Maar ook op andere locaties kom je het zooitje tegen. Aangekomen bij het groendepot
van het milieupark, staat een rij rustig te wachten totdat twee aanhangers geledigd
zijn. Rijdt zo’n manneke langs de hele rij door, parkeert pontificaal voor die
twee auto’s met aanhanger en begint zijn kartonnen dozen met groenafval uit te
laden. Nou mag dat gerust, als je een beetje groenafval hebt en je moet ‘vele’
minuten wachten op het legen van aanhangers, je stoort verder niemand en bent
zo weer vertrokken, prima toch! Meneer loopt op z’n dooie gemak met vier dozen
naar het groendepot. Intussen zijn de aanhangers leeg en geveegd, zij kunnen
echter niet vertrekken vanwege het geparkeerde manneke. Deze gaat rustig door
met zijn dringende werkzaamheden, zijnde een beschermend laken vanaf de
achterbank uitschudden, opvouwen en opbergen, de bagageruimte opnieuw
herschikken en oud papier van de ene doos naar de andere verhuizen. Vervolgens
maakt hij aanstalten om het oude papier naar de daarvoor bestemde plek, aan de
andere kant van het milieupark, te brengen. Dit is mij te veel: “Kunt u
misschien uw auto aan de kant zetten, want u blokkeert de twee aanhangers en
dus een hele rij wachtenden, daarnaast vind ik u redelijk asociaal om hier te
blijven staan om het oude papier weg te brengen.” Hij vindt dat hij niemand
blokkeert en met dat ‘asociaal’ is hij het al helemaal niet eens. Met tegenzin
zet hij de auto aan de kant en iedereen kan weer aan de slag. Op weg met zijn
oud papier, moet hij toch even kwijt dat hij zonet niemand in mijn auto zag zitten
en hij dus langs mocht rijden. Hetgeen mij weer ontlokt dat slecht zien en
rijden een verdomd gevaarlijke combinatie is.
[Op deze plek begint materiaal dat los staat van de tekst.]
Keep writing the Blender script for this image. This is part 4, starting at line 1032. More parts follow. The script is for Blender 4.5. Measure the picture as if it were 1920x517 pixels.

Er zijn in de hier beschreven voorvallen enkele overeenkomsten, namelijk dat
de hoofdrolspeler zich boven alles en iedereen verheven voelt (ik bepaal zelf wel
wat hier kan en mag!) en dat een gevorderde leeftijd wel degelijk een rol
speelt. Hopelijk heeft de nieuwe #DOESLIEF-campagne van SIRE resultaat,
alhoewel ik na beschreven voorvallen vermoed dat de mannekes en heertjes denken
dat de boodschap vooral voor anderen bedoeld is.